Il existe dans le droit de protéger ceux qui sont considérés comme les travailleurs atypiques et qui sont maintenant très typiques – travailleurs à temps partiel, travailleurs avec un contrat à durée déterminée. Un âpre combat est actuellement mené en vue d’étendre la protection aux travailleurs des agences d’intérimaires.
Il existe dans le travail migrant. La directive relative aux travailleurs détachés donne enfin une protection aux travailleurs migrants.
Tous ces droits ainsi que d’autres sont exposés dans un document rédigé par David Lea et Stephen Hughes.
Et surtout, il y a un marché intérieur qui englobe le marché intérieur du travail. Il doit y avoir des règles pour la migration du travail et des standards de base que les chefs d’entreprise doivent observer.
Nous devons poursuivre cet aspect de la régulation sociale. J’ai déjà mentionné les travailleurs intérimaires. Dans notre agenda, nous avons également les droits à la formation, les droits d’extension de la consultation pour les travailleurs affectés par les modifications, les droits de comités d’entreprise européens plus forts pour les travailleurs intérimaires, et un contrôle efficace du temps de travail.
Les débats actuellement en cours au sein de l’UE sont encourageants. À côté de l’accord relatif au traité de réforme de la semaine passée, les chefs de gouvernement ont également examiné un document intitulé « Réussir le défi de la mondialisation » et ont reconnu que les réalités sociales de l’Europe présentent des changements importants et qu’il y aurait lieu de dégager des moyens plus efficaces pour préserver les droits existants des citoyens, à savoir l’accès à l’emploi, à l’éducation, aux services sociaux, aux soins de santé et à d’autres formes de protection sociale partout en Europe, et également en dehors de l’Europe.

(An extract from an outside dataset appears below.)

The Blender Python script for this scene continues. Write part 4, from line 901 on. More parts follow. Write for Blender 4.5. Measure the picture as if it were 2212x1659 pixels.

Pour conclure, suis-je optimiste ou pessimiste ? Candide ou Jérémie? La réponse, plutôt hésitante, est : ni l’un ni l’autre. Mais je suis conscient que le travail syndical vise à faire le mieux de toute situation et que la clé de la réussite de la mondialisation passe par le renforcement des syndicats et de leur influence et par une action gouvernementale efficace sur le plan mondial européen et national.
Si nous laissons libre cours aux forces de l’entreprise et du capital, cela débouchera, je peux le prédire, sur l’augmentation du protectionnisme, la désillusion quant à la démocratie et une occasion pour les puissantes forces antidémocratiques de faire leur réapparition. La mondialisation ne doit pas être abandonnée aux seuls chefs d’entreprises.